East Window - Untitled #20151121

Huang Xiaoliang

黄晓亮

Production date
2016

Object Detail


Media
pigment print on fibre paper
Measurements
120 x 180 cm
Notes
‘East window’ is part of a well-known Chinese chengyu, or ‘four-character idiom’: ‘dong chuang shi fa’, literally translated, means ‘the affair of the east window is exposed’. An ancient Chinese myth tells of a Southern Song Dynasty official who plotted an assassination beneath the east window of the palace –– he was overheard, and the plot came to light. Today, the expression means something secret that has been brought into the light of day. Recording and then reinventing the quotidian in order to make something extraordinary, Huang Xiaoliang has created a diary that is also, in some senses, a fabled landscape of the imagination.
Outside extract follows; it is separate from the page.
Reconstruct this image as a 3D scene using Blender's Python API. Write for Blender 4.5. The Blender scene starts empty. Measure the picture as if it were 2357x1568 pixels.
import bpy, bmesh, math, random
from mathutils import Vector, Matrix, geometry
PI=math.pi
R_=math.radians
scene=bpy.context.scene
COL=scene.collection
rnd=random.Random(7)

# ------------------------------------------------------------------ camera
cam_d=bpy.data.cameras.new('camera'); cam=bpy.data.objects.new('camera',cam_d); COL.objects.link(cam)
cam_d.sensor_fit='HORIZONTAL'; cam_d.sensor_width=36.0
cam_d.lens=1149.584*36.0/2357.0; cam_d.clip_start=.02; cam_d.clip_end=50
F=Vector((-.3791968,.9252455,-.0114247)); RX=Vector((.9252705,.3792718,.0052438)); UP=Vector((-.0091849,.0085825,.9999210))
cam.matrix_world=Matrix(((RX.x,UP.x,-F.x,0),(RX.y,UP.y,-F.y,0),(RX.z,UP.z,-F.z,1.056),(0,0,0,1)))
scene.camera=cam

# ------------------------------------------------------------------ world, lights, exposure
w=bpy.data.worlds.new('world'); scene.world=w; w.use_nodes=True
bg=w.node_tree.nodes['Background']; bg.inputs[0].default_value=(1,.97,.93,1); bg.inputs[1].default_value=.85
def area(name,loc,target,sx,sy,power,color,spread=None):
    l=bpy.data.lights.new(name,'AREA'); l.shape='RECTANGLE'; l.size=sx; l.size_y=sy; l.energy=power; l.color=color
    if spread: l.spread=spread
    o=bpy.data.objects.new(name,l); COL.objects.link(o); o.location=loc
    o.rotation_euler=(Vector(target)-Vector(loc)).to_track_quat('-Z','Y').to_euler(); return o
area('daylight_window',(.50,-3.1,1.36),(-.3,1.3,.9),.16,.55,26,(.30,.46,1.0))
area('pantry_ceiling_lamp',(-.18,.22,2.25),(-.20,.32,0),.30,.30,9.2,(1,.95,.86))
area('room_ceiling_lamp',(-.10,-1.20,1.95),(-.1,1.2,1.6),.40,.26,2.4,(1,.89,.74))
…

East Window – Untitled #20151121 (2016) was originally shot on November 21, 2015. The street and buildings were photographed at one time and the figures at another, on the same evening. The image suggests a scene from the last century: five figures amble along an empty street in the twilight, heads downcast and hands in their pockets, accompanied by a skinny dog. A single streetlight has been switched on, and windows are illuminated with yellow light, indistinct figures visible behind them. The building near the five men must be a school –– on its wall is painted a government slogan: ‘With my wings I fly to my ideal goal, with my sails I head for my safe harbour.’ Behind them, an industrial tower looms, making us think of workers tiredly making their way home after a day’s labour, a deliberately ironic contrast with the exhortatory slogan. The men’s long shadows are cast in front of them as they walk, yet this is inconsistent with the light source in the picture, a strange element that casts doubt on photographic veracity.